Scénario : contrairement à la première histoire qui avait mené les deux compères du Canada au Mexique, et retour, ici, tout se déroule à l'intérieur des frontières canadiennes. Une bonne partie se passe dans une localité à coté d'Halifax, Peggy Cove, un petit port de pêche. Recherche d'un trésor englouti (mais vu la latitude de Peggy Cove, j'ai un doute sur le coté agréable de la plongée dans ce coin qui est loin de ressembler aux cotes congolaises) ; abordage du bateau par des visiteurs patibulaires qui cherchent à s'emparer de ce que tout le monde prend pour le trésor retrouvé par les trois amis. C'est la partie qui ressemble au film les Aventuriers.

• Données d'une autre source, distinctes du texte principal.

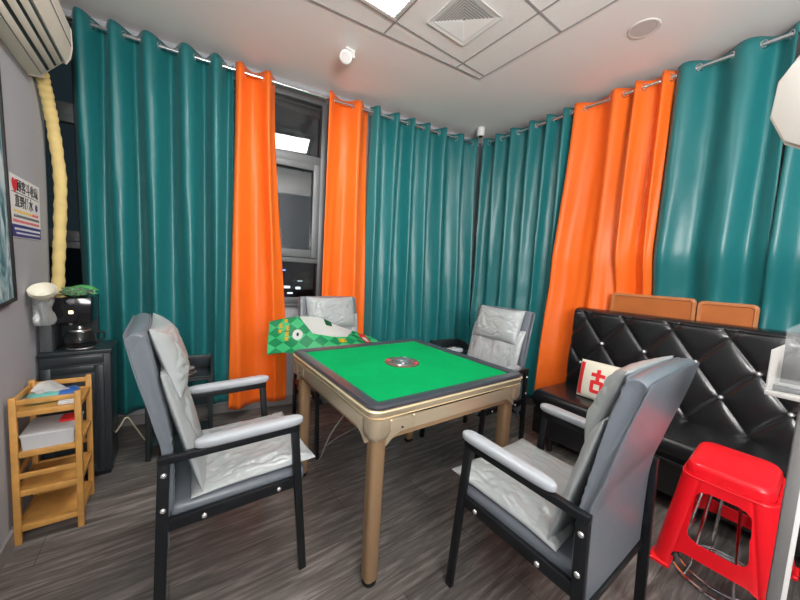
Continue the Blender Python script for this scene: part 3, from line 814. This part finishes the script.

En revanche, il y a un premier retournement à la fin de l'histoire. La malle remontée du fond de l'océan ne contient pas les 60 kilos de drogue attendus mais Elmo et Harold finissent malgré tout par faire fortune parce qu'ils sont tombés, par hasard, sur un cargo contenant de l'alcool de contrebande datant de la prohibition. Des milliers de bouteilles d'une marque très particulière, très recherchée et très rare qui ont vieilli tranquillement pendant plus d'un demi siècle.
Deuxième retournement, l'avion retrouvé n'est pas celui qui devait convoyer la Coke du Fuhrer. Ce pactole n'a jamais existé car dans l'avant-dernier chapitre, on apprend que le pilote a déserté et s'est enfuit avec la cargaison qu'il a revendu à des trafiquants locaux.
Troisième retournement ou conclusion, l'inspecteur Kojinx (allusion à peine voilée à Kojac) qui espérait revenir au sein de la brigade criminelle après avoir mis la main sur une aussi importante quantité de stupéfiant est muté à la brigade des moeurs où il sert d'appât aux pervers qui hantent les espaces boisés des jardins publics. Ce qui doit arriver, arrive et, alors qu'il est déguisé en femme, comme son équipe est trop lente à intervenir il subit les derniers outrages. C'est montré d'une manière si crue qu'il faut réserver cette bd à un public strictement adulte et averti.